Macros and Meta¶
Metaprogramming is one of the main parts of the Makrell design.
The family aims to support:
quoting and unquoting
compile-time execution
source-preserving AST workflows
embedded mini-languages
macros that may be whitespace-sensitive when needed
This matters because Makrell is not only intended as a language to write code in, but also as a language to shape languages with.

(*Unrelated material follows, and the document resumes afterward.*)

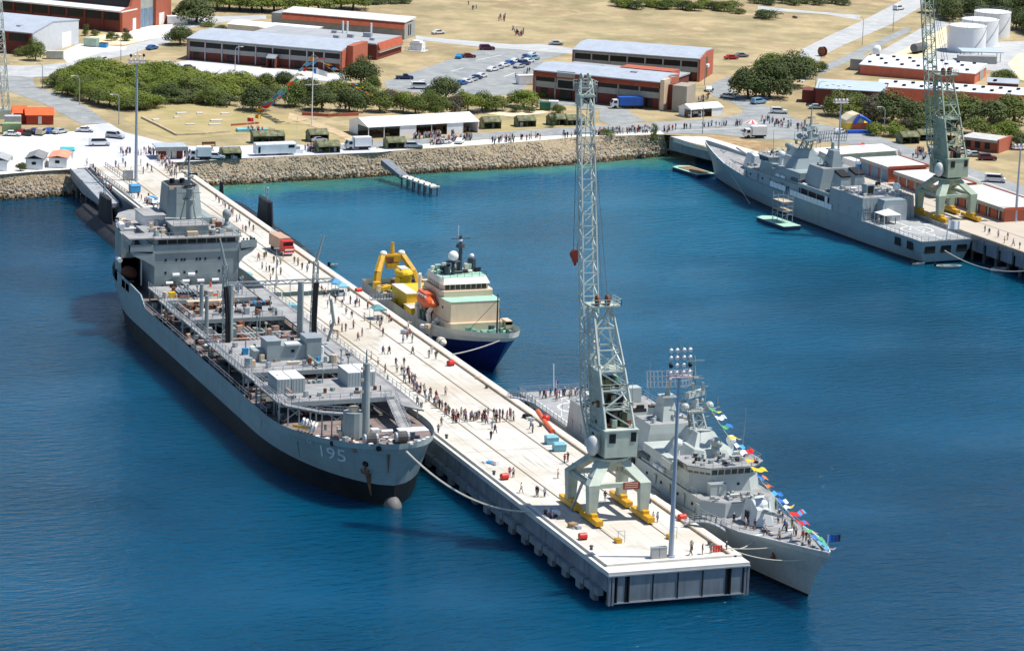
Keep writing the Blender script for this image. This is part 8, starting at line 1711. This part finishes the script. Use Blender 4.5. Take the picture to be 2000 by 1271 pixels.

Implementation differences matter here:
MakrellPy is the strongest current reference point
Makrell# is developing an increasingly substantial compile-time system
MakrellTS has its own host-specific tradeoffs
Use the implementation-specific metaprogramming pages for exact semantics.
Core mental model¶
The basic idea is that Makrell code can be treated as structured data during compilation, transformed, and then lowered again into executable code.
That enables:
syntactic extension without abandoning the family structure
embedded mini-languages
compile-time helpers and code generation
structural manipulation that can preserve original source details when needed
Representative macro shape¶
{def macro twice [x]
[{quote $x} {quote $x}]}
{twice {print "hello"}}
Representative meta shape¶
{meta
greeting = {quote "Hello"}}
{def macro hello [ns]
{quote {print {unquote greeting}}}}
Whitespace-sensitive expansion¶
One of the more notable ideas in the Makrell family is that macro expansion may need access to the original source-shaped nodes, including whitespace-sensitive structure.
That matters for:
embedded sublanguages
MRML-like document syntax
macros that need to choose for themselves whether to regularise input
So the macro system is not just about replacing syntax trees mechanically. It is also about preserving enough source structure to make richer language extension possible.